Is Big O(logn) log base e?

For binary search tree type of data structures, I see the Big O notation is typically noted as O(logn). With a lowercase 'l' in log, does this imply log base e (n) as described by the natural logarithm? Sorry for the simple question but I've always had trouble distinguishing between the different implied logarithms.

Solution 1:

Big O notation is not affected by logarithmic base, because all logarithms in different bases are related by a constant factor, O(ln n) is equivalent to O(log n).

Solution 2:

Once expressed in big-O() notation, both are correct. However, during the derivation of the O() polynomial, in the case of binary search, only log₂ is correct. I assume this distinction was the intuitive inspiration for your question to begin with.

Also, as a matter of my opinion, writing O(log₂ N) is better for your example, because it better communicates the derivation of the algorithm's run-time.

In big-O() notation, constant factors are removed. Converting from one logarithm base to another involves multiplying by a constant factor.

So O(log N) is equivalent to O(log₂ N) due to a constant factor.

However, if you can easily typeset log₂ N in your answer, doing so is more pedagogical.
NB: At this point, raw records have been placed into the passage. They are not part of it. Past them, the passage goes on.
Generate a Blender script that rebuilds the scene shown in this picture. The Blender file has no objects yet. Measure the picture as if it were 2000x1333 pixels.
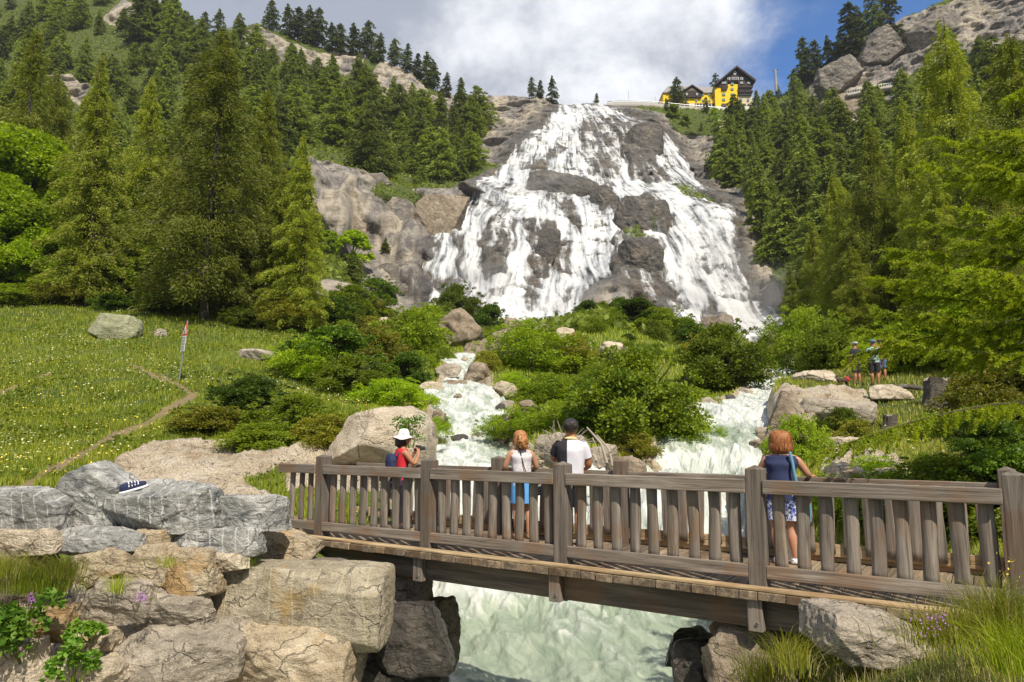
import bpy, bmesh, math, random
import numpy as np
from mathutils import Vector, Matrix
R = math.radians
SC = bpy.context.scene
# ---------------------------------------------------------------- camera
FPX = 1400.0; PITCH = math.atan((846-666.5)/FPX); CH = 1.55
CP, SP = math.cos(PITCH), math.sin(PITCH)
cam = bpy.data.objects.new('camera', bpy.data.cameras.new('camera'))
SC.collection.objects.link(cam); SC.camera = cam
cam.location = (0, 0, CH); cam.rotation_euler = (math.pi/2+PITCH, 0, 0)
cam.data.sensor_width = 36; cam.data.lens = FPX/2000*36
cam.data.clip_start = 0.05; cam.data.clip_end = 5000
# ---------------------------------------------------------------- light
SAZ, SEL = math.atan2(.39, -.92), R(49)          # azimuth from +Y clockwise, elevation
SUND = Vector((math.sin(SAZ)*math.cos(SEL), math.cos(SAZ)*math.cos(SEL), math.sin(SEL)))
sl = bpy.data.lights.new('sun', 'SUN'); sl.energy = 4.4; sl.angle = R(0.5); sl.color = (1, .90, .74)
so = bpy.data.objects.new('sun', sl); SC.collection.objects.link(so)
so.rotation_euler = SUND.to_track_quat('Z', 'Y').to_euler(); so.location = (0, 0, 60)
SC.view_settings.view_transform = 'Standard'; SC.view_settings.look = 'None'
SC.view_settings.exposure = 0.33; SC.view_settings.gamma = 1.0
SC.cycles.max_bounces = 6; SC.cycles.transparent_max_bounces = 16; SC.cycles.volume_bounces = 0

class NT:                                            # small node helper
    def __init__(s, nt): s.nt = nt; s.n = nt.nodes; s.l = nt.links
    def new(s, t, **k):
        n = s.n.new(t)
        for a, v in k.items(): setattr(n, a, v)
        return n
    def link(s, a, b): s.l.new(a, b)
    def val(s, v, inp):
        if hasattr(v, 'node'): s.link(v, inp)
        elif v is not None: inp.default_value = v
    def math(s, op, a, b=None, c=None, clamp=False):
        n = s.new('ShaderNodeMath', operation=op, use_clamp=clamp)
        s.val(a, n.inputs[0]); s.val(b, n.inputs[1]); s.val(c, n.inputs[2]); return n.outputs[0]
    def mix(s, f, a, b, mode='MIX'):
        n = s.new('ShaderNodeMix', data_type='RGBA', blend_type=mode)
        s.val(f, n.inputs[0]); s.val(col(a), n.inputs[6]); s.val(col(b), n.inputs[7]); return n.outputs[2]
    def ramp(s, f, stops, interp='LINEAR'):
        n = s.new('ShaderNodeValToRGB'); cr = n.color_ramp; cr.interpolation = interp
        while len(cr.elements) < len(stops): cr.elements.new(0.5)
        for e, (p, c) in zip(cr.elements, stops): e.position = p; e.color = col(c)
        s.link(f, n.inputs[0]); return n.outputs[0]
    def step(s, v, lo, hi):
        n = s.new('ShaderNodeMapRange', interpolation_type='SMOOTHSTEP'); s.val(v, n.inputs[0])
        s.val(lo, n.inputs[1]); s.val(hi, n.inputs[2]); return n.outputs[0]
    def noise(s, vec, scale, detail=4, rough=.55, dist=0, sc=None):
        n = s.new('ShaderNodeTexNoise'); n.inputs['Scale'].default_value = scale
        n.inputs['Detail'].default_value = detail; n.inputs['Roughness'].default_value = rough
        n.inputs['Distortion'].default_value = dist
        if sc is not None:
            m = s.new('ShaderNodeMapping'); m.inputs['Scale'].default_value = sc; s.link(vec, m.inputs[0]); vec = m.outputs[0]
        s.link(vec, n.inputs['Vector']); return n.outputs['Fac']
    def attr(s, name): return s.new('ShaderNodeAttribute', attribute_name=name).outputs['Fac']
    def bump(s, h, strength=.5, dist=.1, nrm=None):
        b = s.new('ShaderNodeBump'); b.inputs['Strength'].default_value = strength; b.inputs['Distance'].default_value = dist
        s.link(h, b.inputs['Height'])
        if nrm is not None: s.link(nrm, b.inputs['Normal'])
        return b.outputs[0]
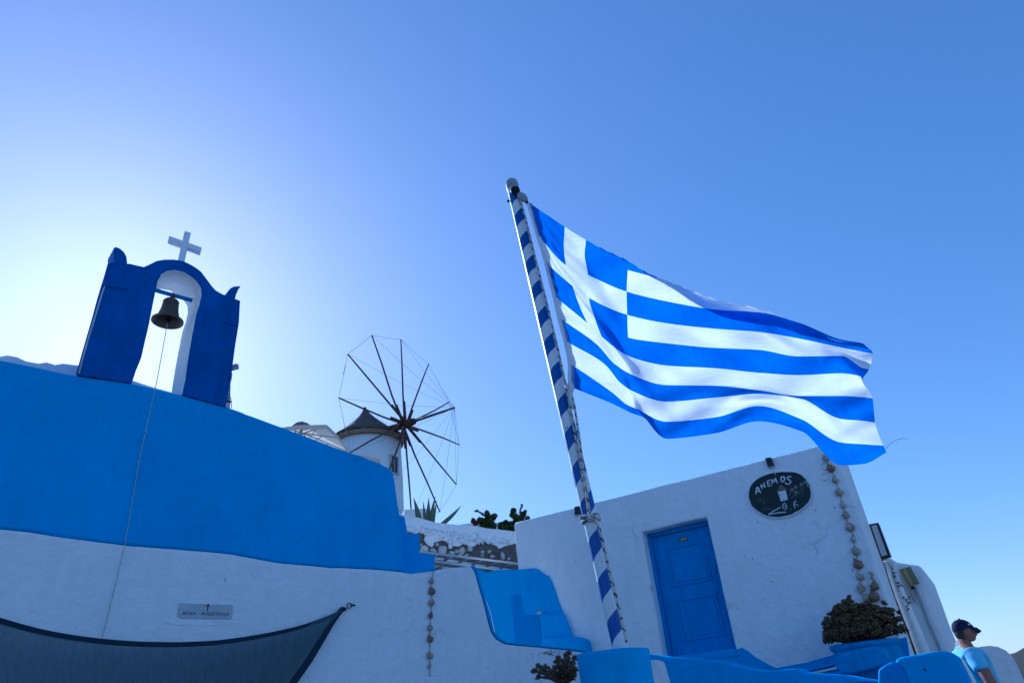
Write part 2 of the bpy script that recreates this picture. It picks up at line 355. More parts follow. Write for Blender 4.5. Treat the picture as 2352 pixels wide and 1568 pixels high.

In the case of binary tree searching, you are correct that log₂ N is introduced during the derivation of the big-O() runtime.

Before expressing the result as big-O() notation, the difference is very important. When deriving the polynomial to be communicated via big-O notation, it would be incorrect for this example to use a logarithm other than log₂ N, prior to applying the O()-notation. As soon as the polynomial is used to communicate a worst-case runtime via big-O() notation, it doesn't matter what logarithm is used.